Purdue Polytechnic students in Indianapolis build World Cup pinball machine in international collaboration

Five Purdue Electrical Engineering Technology (EET) students in Indianapolis recently completed a two-semester capstone project that tested their engineering skills and took them across the Atlantic.

The student team (Hatem Abumadini, Mason Brown, Cody Cox, Ian Means and Devin Tolliver) designed and constructed a fully functional World Cup-themed pinball machine in collaboration with two mechanical engineering students at the Westphalian University of Applied Sciences in Bocholt, Germany.

The German mechanical engineering students designed the pinball machine's frame and the 3D-printed playfield components, including flippers, bumpers, slingshots, targets, and ramps. The Purdue EET students handled the electrical and software integration. Robert Weissbach, a Purdue Polytechnic professor of engineering technology, served as the faculty advisor for the project.

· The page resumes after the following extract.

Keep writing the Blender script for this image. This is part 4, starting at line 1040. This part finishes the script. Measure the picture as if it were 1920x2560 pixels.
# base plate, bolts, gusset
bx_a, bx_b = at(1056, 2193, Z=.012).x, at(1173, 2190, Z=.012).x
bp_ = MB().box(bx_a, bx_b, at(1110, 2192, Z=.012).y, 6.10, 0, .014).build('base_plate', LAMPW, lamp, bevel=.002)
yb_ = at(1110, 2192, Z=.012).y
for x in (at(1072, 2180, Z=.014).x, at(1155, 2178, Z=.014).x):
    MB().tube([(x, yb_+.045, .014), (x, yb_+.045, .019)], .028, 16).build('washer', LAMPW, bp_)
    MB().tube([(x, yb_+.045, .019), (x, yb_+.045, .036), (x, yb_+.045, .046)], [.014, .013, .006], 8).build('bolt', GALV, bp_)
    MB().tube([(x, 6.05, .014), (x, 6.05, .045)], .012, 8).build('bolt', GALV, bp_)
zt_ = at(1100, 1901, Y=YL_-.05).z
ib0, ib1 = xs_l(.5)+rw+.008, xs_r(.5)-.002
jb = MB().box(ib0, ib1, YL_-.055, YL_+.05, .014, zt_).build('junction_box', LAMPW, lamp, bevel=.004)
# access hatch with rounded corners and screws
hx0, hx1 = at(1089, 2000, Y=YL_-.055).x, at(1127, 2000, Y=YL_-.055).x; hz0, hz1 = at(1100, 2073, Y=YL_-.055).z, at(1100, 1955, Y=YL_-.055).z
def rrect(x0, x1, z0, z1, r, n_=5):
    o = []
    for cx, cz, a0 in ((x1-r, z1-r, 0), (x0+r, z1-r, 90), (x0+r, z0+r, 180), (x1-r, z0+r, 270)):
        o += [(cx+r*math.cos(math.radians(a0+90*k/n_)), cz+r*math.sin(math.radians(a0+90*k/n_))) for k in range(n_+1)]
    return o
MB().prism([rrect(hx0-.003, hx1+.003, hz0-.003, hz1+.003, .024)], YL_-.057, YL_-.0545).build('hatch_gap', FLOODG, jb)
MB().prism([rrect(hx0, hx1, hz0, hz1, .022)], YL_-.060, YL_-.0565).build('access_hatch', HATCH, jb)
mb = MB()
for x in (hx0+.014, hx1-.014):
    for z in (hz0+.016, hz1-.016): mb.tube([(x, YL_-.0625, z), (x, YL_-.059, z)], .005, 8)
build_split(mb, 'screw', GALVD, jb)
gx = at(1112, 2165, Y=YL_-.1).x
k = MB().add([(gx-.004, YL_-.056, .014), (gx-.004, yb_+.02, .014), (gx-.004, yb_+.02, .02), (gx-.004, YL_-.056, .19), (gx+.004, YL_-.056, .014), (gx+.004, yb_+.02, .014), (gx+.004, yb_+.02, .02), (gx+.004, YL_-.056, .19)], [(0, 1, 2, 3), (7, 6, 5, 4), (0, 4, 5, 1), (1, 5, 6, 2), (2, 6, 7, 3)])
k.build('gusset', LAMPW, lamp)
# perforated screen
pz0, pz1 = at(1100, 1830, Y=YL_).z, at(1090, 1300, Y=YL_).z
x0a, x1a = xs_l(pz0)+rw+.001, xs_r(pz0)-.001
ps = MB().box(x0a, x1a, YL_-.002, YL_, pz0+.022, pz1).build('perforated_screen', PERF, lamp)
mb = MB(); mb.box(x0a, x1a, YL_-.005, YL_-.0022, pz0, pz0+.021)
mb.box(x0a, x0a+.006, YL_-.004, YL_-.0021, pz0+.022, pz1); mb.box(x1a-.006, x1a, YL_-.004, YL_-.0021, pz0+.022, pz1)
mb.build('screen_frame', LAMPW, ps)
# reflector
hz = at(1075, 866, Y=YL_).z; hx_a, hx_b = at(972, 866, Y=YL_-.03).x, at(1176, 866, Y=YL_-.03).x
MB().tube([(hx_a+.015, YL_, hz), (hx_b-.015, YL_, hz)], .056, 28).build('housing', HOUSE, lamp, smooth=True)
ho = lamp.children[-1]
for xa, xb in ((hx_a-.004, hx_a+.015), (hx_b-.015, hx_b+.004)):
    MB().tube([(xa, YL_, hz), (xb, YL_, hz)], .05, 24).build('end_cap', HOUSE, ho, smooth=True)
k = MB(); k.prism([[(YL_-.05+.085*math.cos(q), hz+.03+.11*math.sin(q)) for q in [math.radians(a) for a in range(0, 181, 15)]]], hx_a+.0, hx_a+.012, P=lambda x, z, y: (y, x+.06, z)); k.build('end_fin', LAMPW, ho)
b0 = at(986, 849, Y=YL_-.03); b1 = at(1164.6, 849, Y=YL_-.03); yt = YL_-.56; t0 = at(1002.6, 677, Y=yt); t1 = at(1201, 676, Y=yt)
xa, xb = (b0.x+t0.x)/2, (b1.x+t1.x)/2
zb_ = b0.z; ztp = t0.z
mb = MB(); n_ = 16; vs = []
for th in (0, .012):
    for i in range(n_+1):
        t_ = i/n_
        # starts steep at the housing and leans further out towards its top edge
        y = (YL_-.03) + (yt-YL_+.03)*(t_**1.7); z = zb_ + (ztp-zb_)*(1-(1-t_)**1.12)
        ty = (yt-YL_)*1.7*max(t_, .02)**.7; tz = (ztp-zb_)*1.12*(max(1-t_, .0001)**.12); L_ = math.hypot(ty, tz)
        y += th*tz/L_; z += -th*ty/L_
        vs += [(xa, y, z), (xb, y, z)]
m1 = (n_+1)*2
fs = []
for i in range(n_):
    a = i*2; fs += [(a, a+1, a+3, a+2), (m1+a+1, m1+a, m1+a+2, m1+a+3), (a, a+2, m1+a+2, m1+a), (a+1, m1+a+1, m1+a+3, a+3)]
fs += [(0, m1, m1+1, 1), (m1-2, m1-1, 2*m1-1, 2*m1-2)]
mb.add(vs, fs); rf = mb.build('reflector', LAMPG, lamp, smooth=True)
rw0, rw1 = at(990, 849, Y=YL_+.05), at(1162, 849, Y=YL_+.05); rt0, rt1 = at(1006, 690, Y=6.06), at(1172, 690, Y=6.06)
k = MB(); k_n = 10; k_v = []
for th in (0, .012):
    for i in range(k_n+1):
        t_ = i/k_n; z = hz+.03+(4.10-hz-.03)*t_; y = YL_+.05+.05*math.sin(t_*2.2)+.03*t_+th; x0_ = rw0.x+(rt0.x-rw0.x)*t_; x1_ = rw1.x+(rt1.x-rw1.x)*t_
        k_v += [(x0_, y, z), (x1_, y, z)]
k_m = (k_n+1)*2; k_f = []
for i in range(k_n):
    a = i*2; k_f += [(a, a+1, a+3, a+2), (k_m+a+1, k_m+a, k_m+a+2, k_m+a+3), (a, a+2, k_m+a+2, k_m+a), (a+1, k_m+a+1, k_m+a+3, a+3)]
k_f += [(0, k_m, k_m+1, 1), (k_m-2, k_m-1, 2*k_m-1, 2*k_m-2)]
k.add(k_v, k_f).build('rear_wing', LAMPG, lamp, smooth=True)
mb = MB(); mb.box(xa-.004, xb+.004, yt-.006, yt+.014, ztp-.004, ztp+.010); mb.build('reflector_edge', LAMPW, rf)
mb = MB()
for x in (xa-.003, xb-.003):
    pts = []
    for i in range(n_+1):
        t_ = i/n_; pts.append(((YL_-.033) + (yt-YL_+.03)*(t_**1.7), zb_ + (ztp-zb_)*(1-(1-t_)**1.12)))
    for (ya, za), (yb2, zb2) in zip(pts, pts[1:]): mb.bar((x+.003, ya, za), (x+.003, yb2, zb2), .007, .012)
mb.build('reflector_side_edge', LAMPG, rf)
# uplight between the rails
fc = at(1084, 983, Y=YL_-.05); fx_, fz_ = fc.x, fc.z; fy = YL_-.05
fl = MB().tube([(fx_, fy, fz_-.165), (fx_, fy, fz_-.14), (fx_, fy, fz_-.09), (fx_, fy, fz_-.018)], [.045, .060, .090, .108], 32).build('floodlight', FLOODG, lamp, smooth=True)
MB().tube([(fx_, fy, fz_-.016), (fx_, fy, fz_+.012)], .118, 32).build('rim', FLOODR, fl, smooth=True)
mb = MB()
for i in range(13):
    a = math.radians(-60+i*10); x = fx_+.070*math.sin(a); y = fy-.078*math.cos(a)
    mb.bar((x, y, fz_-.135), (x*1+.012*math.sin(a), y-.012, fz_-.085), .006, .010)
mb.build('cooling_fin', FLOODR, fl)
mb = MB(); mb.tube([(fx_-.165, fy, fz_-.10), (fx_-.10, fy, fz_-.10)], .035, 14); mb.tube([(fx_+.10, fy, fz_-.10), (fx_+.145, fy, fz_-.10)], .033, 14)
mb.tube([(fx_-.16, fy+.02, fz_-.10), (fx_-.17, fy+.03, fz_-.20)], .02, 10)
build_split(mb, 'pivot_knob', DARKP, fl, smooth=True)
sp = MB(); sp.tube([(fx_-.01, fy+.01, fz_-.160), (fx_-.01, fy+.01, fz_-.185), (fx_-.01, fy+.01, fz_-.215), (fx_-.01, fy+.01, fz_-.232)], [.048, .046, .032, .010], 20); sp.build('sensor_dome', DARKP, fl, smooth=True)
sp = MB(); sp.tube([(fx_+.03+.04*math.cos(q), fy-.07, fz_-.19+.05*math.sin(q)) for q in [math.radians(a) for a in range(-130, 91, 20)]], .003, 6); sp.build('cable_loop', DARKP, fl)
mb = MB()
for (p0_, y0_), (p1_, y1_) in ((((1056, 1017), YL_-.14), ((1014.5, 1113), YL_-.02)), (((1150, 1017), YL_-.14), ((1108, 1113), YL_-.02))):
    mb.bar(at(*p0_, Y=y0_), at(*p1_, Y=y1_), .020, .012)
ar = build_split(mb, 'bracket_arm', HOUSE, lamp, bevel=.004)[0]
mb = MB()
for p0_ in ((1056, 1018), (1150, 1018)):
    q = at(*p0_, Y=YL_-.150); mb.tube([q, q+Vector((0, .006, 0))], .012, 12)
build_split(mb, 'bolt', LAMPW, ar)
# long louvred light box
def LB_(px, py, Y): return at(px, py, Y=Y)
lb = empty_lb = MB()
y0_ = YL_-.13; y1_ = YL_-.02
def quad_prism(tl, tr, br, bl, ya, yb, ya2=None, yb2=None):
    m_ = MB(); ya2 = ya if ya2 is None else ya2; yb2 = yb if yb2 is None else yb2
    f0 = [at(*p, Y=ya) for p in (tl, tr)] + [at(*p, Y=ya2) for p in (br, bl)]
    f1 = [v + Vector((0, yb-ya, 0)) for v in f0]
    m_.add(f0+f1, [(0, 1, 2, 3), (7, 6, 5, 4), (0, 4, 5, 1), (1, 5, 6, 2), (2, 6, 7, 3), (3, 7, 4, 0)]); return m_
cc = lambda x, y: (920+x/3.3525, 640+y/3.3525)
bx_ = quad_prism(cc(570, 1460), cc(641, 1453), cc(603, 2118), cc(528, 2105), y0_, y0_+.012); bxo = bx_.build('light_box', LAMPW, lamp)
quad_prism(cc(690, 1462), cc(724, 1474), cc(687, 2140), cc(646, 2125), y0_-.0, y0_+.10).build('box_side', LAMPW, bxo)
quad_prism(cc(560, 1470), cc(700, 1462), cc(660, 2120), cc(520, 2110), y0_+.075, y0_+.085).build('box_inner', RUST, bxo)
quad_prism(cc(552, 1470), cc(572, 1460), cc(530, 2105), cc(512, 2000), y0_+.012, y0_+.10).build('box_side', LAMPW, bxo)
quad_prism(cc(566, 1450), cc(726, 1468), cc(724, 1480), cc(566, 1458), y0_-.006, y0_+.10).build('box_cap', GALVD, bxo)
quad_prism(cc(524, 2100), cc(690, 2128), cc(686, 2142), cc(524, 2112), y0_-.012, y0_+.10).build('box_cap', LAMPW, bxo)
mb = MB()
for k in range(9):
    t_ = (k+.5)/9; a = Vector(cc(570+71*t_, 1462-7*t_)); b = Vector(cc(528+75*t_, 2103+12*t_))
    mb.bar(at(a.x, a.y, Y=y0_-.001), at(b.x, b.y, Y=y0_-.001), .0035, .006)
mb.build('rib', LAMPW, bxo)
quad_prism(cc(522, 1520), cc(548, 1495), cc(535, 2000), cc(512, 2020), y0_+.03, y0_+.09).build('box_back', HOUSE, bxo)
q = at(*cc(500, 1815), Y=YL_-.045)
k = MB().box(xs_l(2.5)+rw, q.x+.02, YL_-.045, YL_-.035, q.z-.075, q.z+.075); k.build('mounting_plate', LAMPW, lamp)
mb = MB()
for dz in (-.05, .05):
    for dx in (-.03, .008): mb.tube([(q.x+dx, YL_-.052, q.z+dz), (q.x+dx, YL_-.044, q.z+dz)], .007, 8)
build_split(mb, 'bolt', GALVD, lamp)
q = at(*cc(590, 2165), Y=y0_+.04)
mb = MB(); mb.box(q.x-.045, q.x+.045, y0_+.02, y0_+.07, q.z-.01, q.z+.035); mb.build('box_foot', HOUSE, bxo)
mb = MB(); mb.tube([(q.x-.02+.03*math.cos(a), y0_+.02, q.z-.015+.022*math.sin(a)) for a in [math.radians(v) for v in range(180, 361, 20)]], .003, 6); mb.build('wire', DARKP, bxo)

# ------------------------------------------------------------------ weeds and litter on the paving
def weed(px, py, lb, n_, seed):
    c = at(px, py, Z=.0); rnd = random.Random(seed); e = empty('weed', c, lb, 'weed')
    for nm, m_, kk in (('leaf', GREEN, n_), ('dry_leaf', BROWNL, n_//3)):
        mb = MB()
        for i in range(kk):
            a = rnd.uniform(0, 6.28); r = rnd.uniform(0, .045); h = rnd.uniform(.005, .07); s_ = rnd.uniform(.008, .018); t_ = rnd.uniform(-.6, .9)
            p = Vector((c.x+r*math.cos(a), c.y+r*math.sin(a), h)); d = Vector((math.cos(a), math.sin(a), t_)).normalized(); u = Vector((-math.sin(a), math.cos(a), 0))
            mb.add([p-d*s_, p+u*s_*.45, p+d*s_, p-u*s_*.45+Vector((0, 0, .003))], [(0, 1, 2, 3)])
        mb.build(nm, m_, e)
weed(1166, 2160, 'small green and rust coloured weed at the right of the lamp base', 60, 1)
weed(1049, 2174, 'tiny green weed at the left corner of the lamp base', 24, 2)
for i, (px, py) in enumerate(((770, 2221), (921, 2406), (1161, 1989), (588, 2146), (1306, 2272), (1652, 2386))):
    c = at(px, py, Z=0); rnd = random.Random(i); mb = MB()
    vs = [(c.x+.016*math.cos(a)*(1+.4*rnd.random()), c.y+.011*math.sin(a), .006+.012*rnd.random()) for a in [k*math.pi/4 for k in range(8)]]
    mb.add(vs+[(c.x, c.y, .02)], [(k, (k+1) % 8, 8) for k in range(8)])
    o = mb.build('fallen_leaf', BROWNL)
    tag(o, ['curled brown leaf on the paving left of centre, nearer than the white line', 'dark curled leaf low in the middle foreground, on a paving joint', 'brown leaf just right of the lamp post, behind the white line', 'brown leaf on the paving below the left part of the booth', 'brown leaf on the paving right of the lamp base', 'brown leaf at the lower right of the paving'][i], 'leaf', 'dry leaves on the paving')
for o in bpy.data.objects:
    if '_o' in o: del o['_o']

The pinball cabinet created by the capstone team. (Credit: Robert Weissbach)
The team's pinball cabinet. (Photo: Robert Weissbach)

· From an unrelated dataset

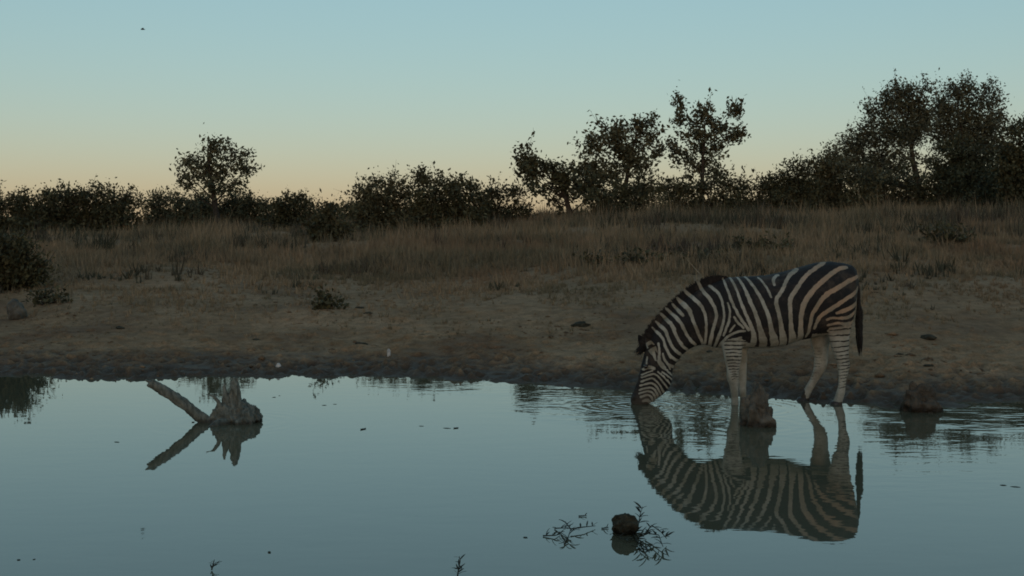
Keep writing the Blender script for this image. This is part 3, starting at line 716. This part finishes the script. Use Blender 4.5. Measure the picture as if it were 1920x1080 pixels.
leaf_me = None
def weed_leaf_mesh():
    V = []; 
    for t, wd, z in ((0, .1, 0), (.25, .5, .06), (.55, .55, .08), (.8, .32, .05), (1, .02, 0)):
        V += [(t, -wd * .18, z), (t, 0, z - .04), (t, wd * .18, z)]
    Q = []
    for i in range(4):
        for j in range(2): Q.append([i * 3 + j, i * 3 + j + 1, (i + 1) * 3 + j + 1, (i + 1) * 3 + j])
    o = mesh_np('leaf', V, Q, None, LEAFW, None, True, link=False); m = o.data; bpy.data.objects.remove(o); return m
leaf_me = weed_leaf_mesh()
def weed(label, X, Y, stems, nl, lsize, rise=.02, group='weeds breaking the near water surface'):
    """stems: lists of photo points on the water surface"""
    o0 = water_pt(X, Y); root = thing('water_weed', label, 'water weed', (o0[0], o0[1], 0), group)
    b = MB(); cand = []
    for st in stems:
        pts = []
        for i, (x, y, hz) in enumerate(st):
            D = CAM_H * FPX / (y - HOR) if hz <= 0 else (CAM_H - hz) * FPX / (y - HOR)
            q = P(x, y, D); q[2] = max(hz, .004); pts.append(q - np.array([o0[0], o0[1], 0]))
        b = MB(); b.tube(pts, np.linspace(.0038, .0018, len(pts)), 5); b.build('stem', LEAFW, root, smooth=True)
        for i in range(len(pts) - 1):
            for t in (.25, .75): cand.append((pts[i] + (pts[i + 1] - pts[i]) * t, pts[i + 1] - pts[i]))
    for k in range(nl):
        pnt, dr = cand[k % len(cand)]
        a = math.atan2(dr[1], dr[0]) + random.choice((-1, 1)) * random.uniform(.5, 1.4)
        lf = bpy.data.objects.new('leaf', leaf_me); C.objects.link(lf); lf.parent = root
        lf.location = tuple(pnt); lf.rotation_euler = (random.uniform(-.6, .6), -random.uniform(.0, .8), a)
        s_ = lsize * random.uniform(.7, 1.3); lf.scale = (s_, s_, s_)
weed('leafy water weed spreading right of the dung ball', 1215, 1005,
     [[(1192, 1002, 0), (1197, 985, .02), (1200, 965, .05), (1205, 950, .07)], [(1185, 1000, 0), (1195, 1015, .01), (1203, 1035, .01)], [(1195, 1010, 0), (1215, 1000, .03), (1235, 1003, .05), (1243, 1025, .03)],
      [(1200, 1020, 0), (1215, 1030, .02), (1208, 1038, .01)], [(1210, 1000, .02), (1222, 985, .05), (1240, 998, .05), (1250, 1010, .02)], [(1150, 1000, 0), (1165, 1010, .01), (1185, 1012, .01)]], 76, .05)
weed('forked dark water weed left of the dung ball', 1065, 990,
     [[(1018, 1006, 0), (1040, 1004, .01), (1050, 1003, 0)], [(1058, 1022, .0), (1066, 1005, .02), (1070, 992, .04)], [(1070, 992, .03), (1060, 978, .05)], [(1070, 992, .02), (1095, 988, .02), (1116, 986, .01)], [(1040, 992, 0), (1055, 990, .02), (1068, 991, .03)], [(1085, 969, 0), (1100, 968, 0)], [(1128, 992, 0), (1141, 991, 0)]], 40, .042)
weed('upright dark sprig of weed at the bottom edge, near the middle', 860, 1068, [[(858, 1082, 0), (860, 1066, .03), (863, 1052, .06), (861, 1043, .08)], [(860, 1066, .03), (853, 1066, .04)], [(860, 1072, .02), (869, 1066, .03)]], 12, .035)
weed('small faint sprig of weed at the bottom edge, left of the middle', 399, 1062, [[(397, 1070, 0), (399, 1060, .02), (402, 1050, .05)], [(398, 1062, .02), (406, 1059, .03)]], 8, .035)

# bird far up in the sky
bp_ = P(267, 55, 42); bird = thing('bird', 'tiny dark bird flying high in the sky at left', 'bird', bp_); bird.scale = (.55, .55, .55)
b = MB(); b.tube([(-.11, 0, 0), (-.07, 0, .01), (0, 0, .005), (.08, 0, -.005), (.15, 0, -.02)], [.012, .035, .045, .03, .012], 8)
b.build('body', TAILM, bird, smooth=True)
for sgn in (-1, 1):
    mesh_np('wing', [(-.05, 0, .02), (.05, 0, .02), (.12, sgn * .12, .05), (.02, sgn * .14, .07), (.17, sgn * .26, .03), (.12, sgn * .25, .05)], [[0, 1, 2, 3], [3, 2, 4, 5]], None, TAILM, bird)

# ------------------------------------------------------------------ trees and bushes
def foliage(name, c1, c2):
    m = NT(name, 0.75, 0.2)
    r = m.n('ShaderNodeNewGeometry').outputs['Random Per Island']
    big = m.noise(1.1, 3, m.obj())
    return m.col(m.mix(0.6, m.mix(r, c1, c2), m.ramp(big, [(.35, .5), (.65, 1.35)]), 'MULTIPLY'))
FOL = [foliage('leaves_olive', (.048, .054, .032), (.11, .108, .06)), foliage('leaves_dark', (.036, .041, .023), (.085, .084, .043)), foliage('leaves_grey', (.05, .056, .038), (.1, .102, .06))]
BARK = plain('bark', (.05, .042, .034), 0.95, 0.1, 6, .4, .8, .05)

def leaves_mesh(cent, axis, L, Wd):
    n = len(cent)
    axis = axis / (np.linalg.norm(axis, axis=1)[:, None] + 1e-9)
    r = rng.normal(size=(n, 3)); side = np.cross(axis, r); side /= np.linalg.norm(side, axis=1)[:, None] + 1e-9
    a = cent - axis * L[:, None] * .5; b = cent + side * Wd[:, None] * .5 + axis * L[:, None] * .05
    c = cent + axis * L[:, None] * .5; d = cent - side * Wd[:, None] * .5 + axis * L[:, None] * .05
    V = np.stack([a, b, c, d], 1).reshape(-1, 3)
    return V, np.arange(n * 4).reshape(-1, 4)

def plant(name, label, cat, D, Xb, clumps, fol=0, leaf=.1, dens=1.0, trunk=.12, sub=.34, group=None, fork=.45, up=.4, skirt=False):
    xb = (Xb - 960) / FPX * D; zb_ = gz_at(xb, D); base = np.array([xb, D, zb_ - .05])
    root = thing(name, label, cat, base, group)
    k = D / FPX
    t = MB(); cents = []; axes = []
    if skirt:
        yb = HOR + (CAM_H - zb_) / k
        clumps = list(clumps) + [(c[0] + rng.normal(0, 5), c[1] + (yb - c[1]) * q_, c[2] * 1.0, max(5, (yb - c[1]) * .34), 1.0) for c in clumps for q_ in (.5, .85) if yb - c[1] > 8]
    cl = []
    for c in clumps:
        X, Y, rx, ry = c[:4]
        cc = P(X, Y, D) - base; cc[1] += rng.uniform(-.45, .45) * rx * k
        cl.append((cc, rx * k, ry * k, c[4] if len(c) > 4 else 1.0))
    zt = max(.2, max(c[0][2] for c in cl))
    mean = np.mean([c[0] for c in cl], axis=0)
    topc = max(cl, key=lambda c: c[0][2] - abs(c[0][0] - mean[0]) * .6)[0]
    ts = np.linspace(0, 1, 8)
    lead = np.outer(ts ** 1.25, np.array([topc[0], topc[1] * .5, 0])) + np.outer(ts, np.array([0, 0, topc[2]]))
    lead[1:, :2] += np.cumsum(rng.normal(0, .03 * zt / 4, (7, 2)), axis=0)
    t.tube(lead, trunk * np.array([1.15, .95, .85, .72, .56, .4, .25, .1]), 8)
    for cc, rx, rz, dn in cl:
        hd = abs(cc[0] - mean[0] * .6)
        u0 = np.clip((cc[2] - hd * .75 - rz * .3) / zt, fork * .35, .8); f = np.array([np.interp(u0, ts, lead[:, q]) for q in range(3)])
        mid = f * .5 + cc * .5 + rng.normal(0, .1, 3); mid[2] -= .06 * hd
        tip = cc + np.array([0, 0, rz * .35]); r0 = trunk * (.42 - .25 * u0)
        t.tube([f, mid, tip], [r0, r0 * .6, r0 * .15], 5, False)
        vol = rx * rz
        ns = int(max(6, 10.5 * dn * dens * vol / (sub * sub) * .85))
        u = rng.normal(size=(ns, 3)); u /= np.linalg.norm(u, axis=1)[:, None]
        rr = rng.random(ns) ** (1 / 2.4)
        bumpy = 1 + .22 * np.sin(u[:, 0] * 5 + cc[0]) * np.cos(u[:, 2] * 6 + cc[2])
        S = cc + u * (rr * bumpy)[:, None] * np.array([rx, rx * .85, rz])
        for s in S[:: max(1, ns // 26)]:
            t.tube([tip * .3 + cc * .4 + s * .3, s], [trunk * .09 + .006, .005], 3, False)
        nl = rng.integers(16, 34, ns)
        ids = np.repeat(np.arange(ns), nl)
        dirs = u.copy(); dirs[:, 2] += up; dirs /= np.linalg.norm(dirs, axis=1)[:, None]
        off = rng.normal(size=(len(ids), 3)) * sub * .38 + dirs[ids] * (rng.normal(size=len(ids)) * sub * .42)[:, None]
        cents.append(S[ids] + off); axes.append(dirs[ids] * .7 + rng.normal(size=(len(ids), 3)) * .75)
        for q_ in np.nonzero(rr > .82)[0][::3]:                  # long shoots that break the outline
            ln = sub * rng.uniform(.9, 2.0); e_ = S[q_] + dirs[q_] * ln + np.array([0, 0, .15 * ln])
            t.tube([tip * .3 + cc * .4 + S[q_] * .3, S[q_], e_], [.012, .008, .003], 3, False)
            m_ = int(rng.integers(5, 13)); tt_ = rng.random(m_)[:, None]
            cents.append(S[q_] + (e_ - S[q_]) * tt_ + rng.normal(0, .05, (m_, 3))); axes.append(np.tile(dirs[q_], (m_, 1)) * .5 + rng.normal(size=(m_, 3)) * .7)
    cents = np.concatenate(cents); axes = np.concatenate(axes)
    keep = cents[:, 2] > -.1
    cents, axes = cents[keep], axes[keep]
    L = leaf * 1.4 * np.clip(rng.lognormal(-.05, .38, len(cents)), .4, 1.55); V, Q = leaves_mesh(cents, axes, L, L * rng.uniform(.4, .62, len(cents)))
    t.build('trunk' if trunk > .05 else 'stems', BARK, root, smooth=True)
    mesh_np('crown' if trunk > .05 else 'foliage', V, Q, None, FOL[fol], root)
    return root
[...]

The Purdue team used an embedded Raspberry Pi system to control the machine's display and scoring. A Programmable Logic Controller (PLC) and solid-state relays sent signals between the embedded system and the playfield, ensuring the solenoids mounted within the various components activated safely and accurately. The machine also features a monitor and speakers to display video and audio based on events during gameplay, such as scoring a goal past the machine's automated goalie.

The construction portion of the project cost approximately $3,000, supported by experiential education funding and equipment donations from the EET program.

Following the completion of the machine in April, Weissbach and four of the five Purdue team members traveled to Germany. The trip allowed the Purdue students to present their completed project to the German faculty advisor, Michael Wendland, in Bocholt.

The group then embarked on a nine-day cultural immersion tour across the country. The itinerary included stops in Dusseldorf, Cologne, Mannheim, Garmisch-Partenkirchen, Munich and Berlin. Students visited the 1936 Winter Olympics ski jump in the Alps, toured the Dachau concentration camp memorial, and viewed remnants of the Berlin Wall.

Weissbach said the trip provided students with a geographical and historical montage of Germany and challenged any preconceived assumptions they held about the country.

"This project and trip was a monumental effort for both the students and the faculty advisor," Weissbach said. "The students pushed the limits of their abilities, working together as a team, to complete the design and construction of a full-size pinball machine within the two-semester time frame."

Weissbach plans to use the pinball machine in future capstone design projects. Future student cohorts will have the opportunity to enhance the machine by redesigning the plunger system, modifying the flipper controls and refining the software for video playback and scoring.

A paper detailing the German team's design of the playfield components was accepted for presentation at the American Society for Engineering Education (ASEE) national conference in June 2026. Weissbach anticipates writing a follow-up paper covering the Purdue team's electrical and computer design work for a future conference.